Recently I have optimized this site and chickadee for display on iPhone and other small displays, using CSS3 @media queries to alter the layout as described at hicksdesign and elsewhere. This site has always sported a fluid layout so the conversion was not difficult. However, I'd like to note a couple things that I didn't see explored sufficiently elsewhere.

  1. Use only initial-scale=1 in specifying viewport.

    Most sites seem to recommend the use of

    <meta name="viewport" content="width=device-width" />

    which will make iPhone treat the viewport as 320px across. This is wrong for landscape mode, which is 480px, and will render larger instead of adding to available horizontal space. Instead in a properly fluid layout you should omit an explicit width and use

    <meta name="viewport" content="initial-scale=1" />

    Webkit browsers will then set the width to device-width in portrait mode, and device-height in landscape.

  2. Prefer width instead of device-width in media queries not explicitly targeted at iPhone.

    Since width may now be the device width or height, you need not use the orientation property to distinguish between portrait and landscape, but rather just the width of the viewport. For example with the two queries below you can handle both orientations on iPhone, and also handle desktop browsers with small windows:

    @media screen and (max-width: 600px) {}
    @media screen and (max-width: 400px) {}

    Of course you can still target iPhone and iPad directly with max-device-width, for example to increase link size for the touchscreen.
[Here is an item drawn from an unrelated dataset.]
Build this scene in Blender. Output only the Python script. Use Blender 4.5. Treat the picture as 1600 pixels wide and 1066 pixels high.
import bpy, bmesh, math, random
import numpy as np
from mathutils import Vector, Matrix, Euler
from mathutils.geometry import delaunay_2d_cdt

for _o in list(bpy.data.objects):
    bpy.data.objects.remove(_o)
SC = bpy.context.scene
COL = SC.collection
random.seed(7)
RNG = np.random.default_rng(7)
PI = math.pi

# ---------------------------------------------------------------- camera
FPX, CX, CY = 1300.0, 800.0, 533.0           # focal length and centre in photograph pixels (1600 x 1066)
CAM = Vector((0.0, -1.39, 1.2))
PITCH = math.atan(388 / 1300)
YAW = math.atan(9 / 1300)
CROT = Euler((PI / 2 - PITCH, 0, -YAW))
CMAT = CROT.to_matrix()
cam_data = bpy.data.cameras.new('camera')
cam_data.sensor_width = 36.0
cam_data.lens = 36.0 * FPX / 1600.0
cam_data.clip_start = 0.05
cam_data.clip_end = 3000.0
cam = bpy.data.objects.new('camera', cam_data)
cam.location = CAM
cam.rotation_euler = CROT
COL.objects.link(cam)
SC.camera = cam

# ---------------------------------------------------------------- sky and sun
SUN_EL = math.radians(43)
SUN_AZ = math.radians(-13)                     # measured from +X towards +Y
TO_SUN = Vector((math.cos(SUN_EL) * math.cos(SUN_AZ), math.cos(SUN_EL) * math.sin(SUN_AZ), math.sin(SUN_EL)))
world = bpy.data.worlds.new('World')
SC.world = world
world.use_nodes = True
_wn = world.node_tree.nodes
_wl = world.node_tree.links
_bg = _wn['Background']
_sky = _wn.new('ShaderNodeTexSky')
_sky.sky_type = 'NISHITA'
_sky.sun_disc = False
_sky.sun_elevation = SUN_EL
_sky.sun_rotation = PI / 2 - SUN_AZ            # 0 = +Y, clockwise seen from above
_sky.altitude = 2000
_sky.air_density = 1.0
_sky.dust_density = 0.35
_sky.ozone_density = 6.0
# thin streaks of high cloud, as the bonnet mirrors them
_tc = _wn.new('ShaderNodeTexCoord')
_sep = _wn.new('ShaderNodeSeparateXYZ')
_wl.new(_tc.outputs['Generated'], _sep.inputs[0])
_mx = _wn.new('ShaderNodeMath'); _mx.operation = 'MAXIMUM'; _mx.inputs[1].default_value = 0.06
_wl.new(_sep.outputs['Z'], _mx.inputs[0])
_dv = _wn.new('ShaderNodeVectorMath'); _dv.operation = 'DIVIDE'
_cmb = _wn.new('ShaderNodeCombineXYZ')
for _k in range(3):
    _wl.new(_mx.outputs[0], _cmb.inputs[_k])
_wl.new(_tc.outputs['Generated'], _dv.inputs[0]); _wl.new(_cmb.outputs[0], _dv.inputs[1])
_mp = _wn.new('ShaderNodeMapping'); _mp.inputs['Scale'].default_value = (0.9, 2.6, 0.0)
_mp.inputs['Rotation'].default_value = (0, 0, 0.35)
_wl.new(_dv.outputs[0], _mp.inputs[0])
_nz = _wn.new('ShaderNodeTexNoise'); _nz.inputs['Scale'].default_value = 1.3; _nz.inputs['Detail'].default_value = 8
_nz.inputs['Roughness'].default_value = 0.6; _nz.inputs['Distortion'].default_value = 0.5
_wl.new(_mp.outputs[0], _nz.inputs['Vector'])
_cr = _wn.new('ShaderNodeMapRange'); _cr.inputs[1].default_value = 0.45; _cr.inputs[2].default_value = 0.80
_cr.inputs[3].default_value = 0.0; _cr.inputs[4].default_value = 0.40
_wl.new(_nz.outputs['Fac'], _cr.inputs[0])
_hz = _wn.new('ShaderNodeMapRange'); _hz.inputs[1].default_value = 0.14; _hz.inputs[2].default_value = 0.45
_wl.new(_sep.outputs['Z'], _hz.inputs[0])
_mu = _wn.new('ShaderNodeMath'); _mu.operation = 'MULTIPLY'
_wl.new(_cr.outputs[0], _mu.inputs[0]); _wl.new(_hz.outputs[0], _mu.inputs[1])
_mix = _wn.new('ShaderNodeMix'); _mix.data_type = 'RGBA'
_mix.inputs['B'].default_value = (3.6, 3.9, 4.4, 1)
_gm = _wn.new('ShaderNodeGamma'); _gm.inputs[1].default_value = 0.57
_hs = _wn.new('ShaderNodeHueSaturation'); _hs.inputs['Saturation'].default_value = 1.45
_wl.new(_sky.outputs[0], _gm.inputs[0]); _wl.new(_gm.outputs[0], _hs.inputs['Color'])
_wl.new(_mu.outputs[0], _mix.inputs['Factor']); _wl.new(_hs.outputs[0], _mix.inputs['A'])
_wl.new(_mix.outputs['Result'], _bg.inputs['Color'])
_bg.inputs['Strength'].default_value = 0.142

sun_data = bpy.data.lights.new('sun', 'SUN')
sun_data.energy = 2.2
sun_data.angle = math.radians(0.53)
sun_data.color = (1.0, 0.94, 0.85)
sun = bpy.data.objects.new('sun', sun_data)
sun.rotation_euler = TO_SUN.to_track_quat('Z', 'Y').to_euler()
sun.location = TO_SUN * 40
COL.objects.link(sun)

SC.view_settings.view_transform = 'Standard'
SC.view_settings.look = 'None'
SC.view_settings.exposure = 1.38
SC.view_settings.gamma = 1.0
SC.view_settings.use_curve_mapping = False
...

  3. Turn off Webkit's automatic font size adjustment.

    Mobile Safari will sometimes increase your font size without your permission, usually in landscape mode. This can be useful for the average website not optimized for mobile use, but is counterproductive in our case. You should turn this off for iPhone:

    @media only screen and (max-device-width:480px) {
      html { -webkit-text-size-adjust: none; }      }

    iPad already has this property set to "none". Also, this directive will cause desktop Safari to ignore the user's text zoom setting, so make sure it is wrapped in the iPhone-only media query as above.

    Edit: Setting the value to "100%" instead of "none" supposedly allows text zoom, avoiding the need for the iPhone media query, but I haven't tested it yet.